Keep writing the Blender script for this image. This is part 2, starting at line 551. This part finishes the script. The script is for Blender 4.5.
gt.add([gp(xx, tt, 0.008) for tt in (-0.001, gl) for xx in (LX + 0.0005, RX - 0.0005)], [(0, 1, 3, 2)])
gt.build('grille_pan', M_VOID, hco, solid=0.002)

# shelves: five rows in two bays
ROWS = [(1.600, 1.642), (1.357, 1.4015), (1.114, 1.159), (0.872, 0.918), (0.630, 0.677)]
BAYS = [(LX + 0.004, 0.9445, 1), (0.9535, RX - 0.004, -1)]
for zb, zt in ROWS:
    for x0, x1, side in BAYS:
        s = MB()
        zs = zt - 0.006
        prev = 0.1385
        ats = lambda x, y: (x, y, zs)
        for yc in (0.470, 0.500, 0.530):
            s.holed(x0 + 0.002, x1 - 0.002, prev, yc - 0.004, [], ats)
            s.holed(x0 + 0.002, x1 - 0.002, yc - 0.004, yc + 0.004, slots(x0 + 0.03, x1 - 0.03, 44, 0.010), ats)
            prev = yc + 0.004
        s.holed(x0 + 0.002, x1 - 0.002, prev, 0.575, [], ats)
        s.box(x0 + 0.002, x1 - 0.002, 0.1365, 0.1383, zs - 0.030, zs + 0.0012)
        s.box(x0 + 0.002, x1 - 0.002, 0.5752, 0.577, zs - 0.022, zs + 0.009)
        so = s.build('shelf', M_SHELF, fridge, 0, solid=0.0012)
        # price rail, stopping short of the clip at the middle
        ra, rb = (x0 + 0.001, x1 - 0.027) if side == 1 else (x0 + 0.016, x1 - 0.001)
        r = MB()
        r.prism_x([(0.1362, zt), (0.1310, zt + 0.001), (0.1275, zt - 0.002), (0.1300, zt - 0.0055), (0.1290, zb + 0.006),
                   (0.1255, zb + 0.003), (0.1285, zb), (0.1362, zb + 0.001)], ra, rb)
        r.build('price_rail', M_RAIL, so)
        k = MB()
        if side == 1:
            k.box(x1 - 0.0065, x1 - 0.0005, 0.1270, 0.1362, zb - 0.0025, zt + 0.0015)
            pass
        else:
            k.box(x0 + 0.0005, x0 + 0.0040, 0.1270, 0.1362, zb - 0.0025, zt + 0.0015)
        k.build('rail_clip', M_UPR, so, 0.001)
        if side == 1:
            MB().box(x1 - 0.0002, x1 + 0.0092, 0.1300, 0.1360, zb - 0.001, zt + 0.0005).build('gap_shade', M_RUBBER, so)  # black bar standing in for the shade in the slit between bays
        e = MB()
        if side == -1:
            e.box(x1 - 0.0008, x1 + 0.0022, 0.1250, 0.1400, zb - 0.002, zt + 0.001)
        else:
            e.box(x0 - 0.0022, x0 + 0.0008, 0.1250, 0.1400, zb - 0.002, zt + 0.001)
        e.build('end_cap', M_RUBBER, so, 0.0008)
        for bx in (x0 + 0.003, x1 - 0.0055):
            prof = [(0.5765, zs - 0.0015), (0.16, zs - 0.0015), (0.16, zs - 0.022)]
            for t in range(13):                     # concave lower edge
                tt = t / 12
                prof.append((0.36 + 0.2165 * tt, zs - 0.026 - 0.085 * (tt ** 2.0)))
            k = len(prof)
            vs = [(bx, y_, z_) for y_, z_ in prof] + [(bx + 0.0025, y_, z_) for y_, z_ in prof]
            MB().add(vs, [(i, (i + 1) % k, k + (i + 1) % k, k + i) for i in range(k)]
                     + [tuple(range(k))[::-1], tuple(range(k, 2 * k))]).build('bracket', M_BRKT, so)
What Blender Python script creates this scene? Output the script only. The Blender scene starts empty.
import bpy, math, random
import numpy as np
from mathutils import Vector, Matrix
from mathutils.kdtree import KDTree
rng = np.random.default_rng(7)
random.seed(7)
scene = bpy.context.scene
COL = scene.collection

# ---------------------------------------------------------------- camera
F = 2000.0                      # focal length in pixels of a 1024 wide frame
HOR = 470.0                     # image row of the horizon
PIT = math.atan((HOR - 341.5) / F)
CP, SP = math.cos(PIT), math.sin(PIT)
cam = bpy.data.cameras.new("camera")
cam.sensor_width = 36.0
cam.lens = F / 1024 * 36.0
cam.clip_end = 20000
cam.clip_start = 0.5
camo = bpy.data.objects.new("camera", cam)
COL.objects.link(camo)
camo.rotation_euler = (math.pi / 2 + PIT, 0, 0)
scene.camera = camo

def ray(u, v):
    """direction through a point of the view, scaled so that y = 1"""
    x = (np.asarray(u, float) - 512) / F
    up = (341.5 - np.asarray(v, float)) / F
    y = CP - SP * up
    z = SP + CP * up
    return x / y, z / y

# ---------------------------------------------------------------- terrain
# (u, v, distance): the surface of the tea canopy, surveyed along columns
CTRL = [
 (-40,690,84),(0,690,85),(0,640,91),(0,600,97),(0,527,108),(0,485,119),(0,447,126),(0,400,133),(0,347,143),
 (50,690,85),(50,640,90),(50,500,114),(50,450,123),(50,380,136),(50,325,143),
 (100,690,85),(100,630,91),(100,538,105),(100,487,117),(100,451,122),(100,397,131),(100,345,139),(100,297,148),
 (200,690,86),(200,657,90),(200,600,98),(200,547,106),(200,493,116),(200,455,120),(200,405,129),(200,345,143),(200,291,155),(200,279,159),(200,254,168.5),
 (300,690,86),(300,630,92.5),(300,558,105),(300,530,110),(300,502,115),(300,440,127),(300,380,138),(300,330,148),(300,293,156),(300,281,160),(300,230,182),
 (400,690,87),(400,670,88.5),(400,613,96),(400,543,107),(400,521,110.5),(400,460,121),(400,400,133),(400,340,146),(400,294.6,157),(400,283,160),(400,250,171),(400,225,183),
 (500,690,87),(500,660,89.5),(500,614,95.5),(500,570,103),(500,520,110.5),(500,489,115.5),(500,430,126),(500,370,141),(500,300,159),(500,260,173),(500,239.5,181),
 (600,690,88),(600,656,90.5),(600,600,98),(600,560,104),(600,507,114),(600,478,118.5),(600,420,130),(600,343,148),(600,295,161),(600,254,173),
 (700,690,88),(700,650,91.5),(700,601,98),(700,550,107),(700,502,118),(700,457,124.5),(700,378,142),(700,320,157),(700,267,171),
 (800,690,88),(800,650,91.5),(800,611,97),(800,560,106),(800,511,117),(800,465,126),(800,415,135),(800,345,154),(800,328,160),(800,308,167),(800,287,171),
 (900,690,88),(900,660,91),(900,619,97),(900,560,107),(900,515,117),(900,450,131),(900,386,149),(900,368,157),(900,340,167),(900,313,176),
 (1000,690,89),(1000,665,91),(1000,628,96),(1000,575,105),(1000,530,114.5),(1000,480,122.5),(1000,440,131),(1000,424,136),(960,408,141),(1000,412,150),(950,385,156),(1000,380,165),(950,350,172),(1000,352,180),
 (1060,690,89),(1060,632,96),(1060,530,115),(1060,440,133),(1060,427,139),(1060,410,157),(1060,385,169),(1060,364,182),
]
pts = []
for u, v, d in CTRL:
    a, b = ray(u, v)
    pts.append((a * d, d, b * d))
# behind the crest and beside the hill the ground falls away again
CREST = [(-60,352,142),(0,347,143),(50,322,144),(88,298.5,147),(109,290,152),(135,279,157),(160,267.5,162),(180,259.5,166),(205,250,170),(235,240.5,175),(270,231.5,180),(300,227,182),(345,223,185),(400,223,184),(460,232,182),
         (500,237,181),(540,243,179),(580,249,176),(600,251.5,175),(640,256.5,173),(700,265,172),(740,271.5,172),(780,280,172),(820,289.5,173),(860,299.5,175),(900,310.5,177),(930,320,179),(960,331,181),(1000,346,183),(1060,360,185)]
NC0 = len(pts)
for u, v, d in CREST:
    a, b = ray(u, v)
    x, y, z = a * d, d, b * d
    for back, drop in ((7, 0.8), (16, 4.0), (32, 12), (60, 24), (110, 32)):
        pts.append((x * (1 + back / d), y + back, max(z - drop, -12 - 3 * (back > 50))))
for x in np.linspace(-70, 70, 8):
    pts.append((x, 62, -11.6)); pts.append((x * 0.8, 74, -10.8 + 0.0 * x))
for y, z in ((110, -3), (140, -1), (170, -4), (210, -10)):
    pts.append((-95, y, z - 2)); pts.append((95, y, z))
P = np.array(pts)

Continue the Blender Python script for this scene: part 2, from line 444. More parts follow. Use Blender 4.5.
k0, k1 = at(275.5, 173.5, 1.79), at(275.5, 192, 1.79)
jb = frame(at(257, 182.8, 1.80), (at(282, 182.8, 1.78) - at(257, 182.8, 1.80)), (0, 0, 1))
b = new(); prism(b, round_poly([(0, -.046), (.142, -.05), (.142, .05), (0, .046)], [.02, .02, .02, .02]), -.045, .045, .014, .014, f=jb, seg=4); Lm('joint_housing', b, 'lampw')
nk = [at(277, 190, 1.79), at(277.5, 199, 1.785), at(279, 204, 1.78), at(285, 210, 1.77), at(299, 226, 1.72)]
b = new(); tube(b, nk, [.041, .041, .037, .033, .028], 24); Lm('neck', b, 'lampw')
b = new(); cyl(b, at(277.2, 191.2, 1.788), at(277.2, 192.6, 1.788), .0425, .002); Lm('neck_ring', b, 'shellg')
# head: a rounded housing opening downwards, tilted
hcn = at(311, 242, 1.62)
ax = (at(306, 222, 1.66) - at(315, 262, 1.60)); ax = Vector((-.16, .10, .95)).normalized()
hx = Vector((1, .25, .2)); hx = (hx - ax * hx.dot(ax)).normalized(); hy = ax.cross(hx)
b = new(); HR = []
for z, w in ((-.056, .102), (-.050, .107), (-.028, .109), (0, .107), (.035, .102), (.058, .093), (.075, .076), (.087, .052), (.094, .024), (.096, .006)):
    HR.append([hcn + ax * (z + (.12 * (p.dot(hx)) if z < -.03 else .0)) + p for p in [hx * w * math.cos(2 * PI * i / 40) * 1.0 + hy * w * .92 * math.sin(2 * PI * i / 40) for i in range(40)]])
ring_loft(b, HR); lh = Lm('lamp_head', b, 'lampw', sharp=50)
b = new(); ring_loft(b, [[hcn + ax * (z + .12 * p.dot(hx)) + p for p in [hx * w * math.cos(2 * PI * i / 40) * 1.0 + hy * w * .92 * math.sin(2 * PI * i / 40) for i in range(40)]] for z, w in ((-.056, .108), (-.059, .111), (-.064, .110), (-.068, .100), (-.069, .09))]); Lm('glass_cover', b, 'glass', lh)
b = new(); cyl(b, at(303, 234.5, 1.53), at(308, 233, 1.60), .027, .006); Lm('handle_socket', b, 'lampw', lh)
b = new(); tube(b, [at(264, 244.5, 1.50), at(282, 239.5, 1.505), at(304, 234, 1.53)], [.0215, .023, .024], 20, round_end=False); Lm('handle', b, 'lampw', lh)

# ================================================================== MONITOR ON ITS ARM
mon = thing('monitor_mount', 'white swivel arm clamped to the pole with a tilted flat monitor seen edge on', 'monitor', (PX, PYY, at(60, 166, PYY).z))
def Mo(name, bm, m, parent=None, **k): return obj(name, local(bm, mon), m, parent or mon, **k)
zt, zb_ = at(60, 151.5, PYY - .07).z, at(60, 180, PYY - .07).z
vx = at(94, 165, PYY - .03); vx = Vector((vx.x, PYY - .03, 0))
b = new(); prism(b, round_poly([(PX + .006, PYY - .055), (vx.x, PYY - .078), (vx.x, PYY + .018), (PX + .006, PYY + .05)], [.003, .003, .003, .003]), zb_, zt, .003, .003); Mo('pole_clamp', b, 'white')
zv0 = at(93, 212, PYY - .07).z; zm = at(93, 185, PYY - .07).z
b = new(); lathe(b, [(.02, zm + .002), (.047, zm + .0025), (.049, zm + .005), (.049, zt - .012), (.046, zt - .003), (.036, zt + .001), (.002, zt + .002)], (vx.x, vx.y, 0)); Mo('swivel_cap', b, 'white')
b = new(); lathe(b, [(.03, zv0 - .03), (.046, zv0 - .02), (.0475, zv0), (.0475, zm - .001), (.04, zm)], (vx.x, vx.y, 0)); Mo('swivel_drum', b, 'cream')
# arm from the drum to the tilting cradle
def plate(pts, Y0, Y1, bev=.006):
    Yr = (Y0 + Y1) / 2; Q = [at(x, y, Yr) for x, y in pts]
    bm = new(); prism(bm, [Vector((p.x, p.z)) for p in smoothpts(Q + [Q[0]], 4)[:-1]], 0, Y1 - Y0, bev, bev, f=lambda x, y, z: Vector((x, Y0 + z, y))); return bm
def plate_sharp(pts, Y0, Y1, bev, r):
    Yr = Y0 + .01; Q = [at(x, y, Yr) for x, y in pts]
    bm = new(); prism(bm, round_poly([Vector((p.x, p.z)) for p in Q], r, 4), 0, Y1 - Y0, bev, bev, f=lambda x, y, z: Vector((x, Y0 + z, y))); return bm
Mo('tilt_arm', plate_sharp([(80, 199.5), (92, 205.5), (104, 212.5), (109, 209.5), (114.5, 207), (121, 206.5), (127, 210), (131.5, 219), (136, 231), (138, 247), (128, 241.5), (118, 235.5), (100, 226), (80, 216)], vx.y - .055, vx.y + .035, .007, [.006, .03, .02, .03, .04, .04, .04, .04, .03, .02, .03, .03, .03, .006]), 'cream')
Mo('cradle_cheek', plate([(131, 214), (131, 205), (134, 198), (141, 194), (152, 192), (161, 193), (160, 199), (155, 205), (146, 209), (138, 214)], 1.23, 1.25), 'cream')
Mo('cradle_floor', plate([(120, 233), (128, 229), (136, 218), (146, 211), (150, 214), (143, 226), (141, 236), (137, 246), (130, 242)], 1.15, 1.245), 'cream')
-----
= What needs to be done =
Reproduce exactly, and only, the lines from the start of the entries through the one that contains "gt.build('grille_pan', M_VOID, hco, solid=0.002)".

= Reply =
Keep writing the Blender script for this image. This is part 2, starting at line 551. This part finishes the script. The script is for Blender 4.5.
gt.add([gp(xx, tt, 0.008) for tt in (-0.001, gl) for xx in (LX + 0.0005, RX - 0.0005)], [(0, 1, 3, 2)])
gt.build('grille_pan', M_VOID, hco, solid=0.002)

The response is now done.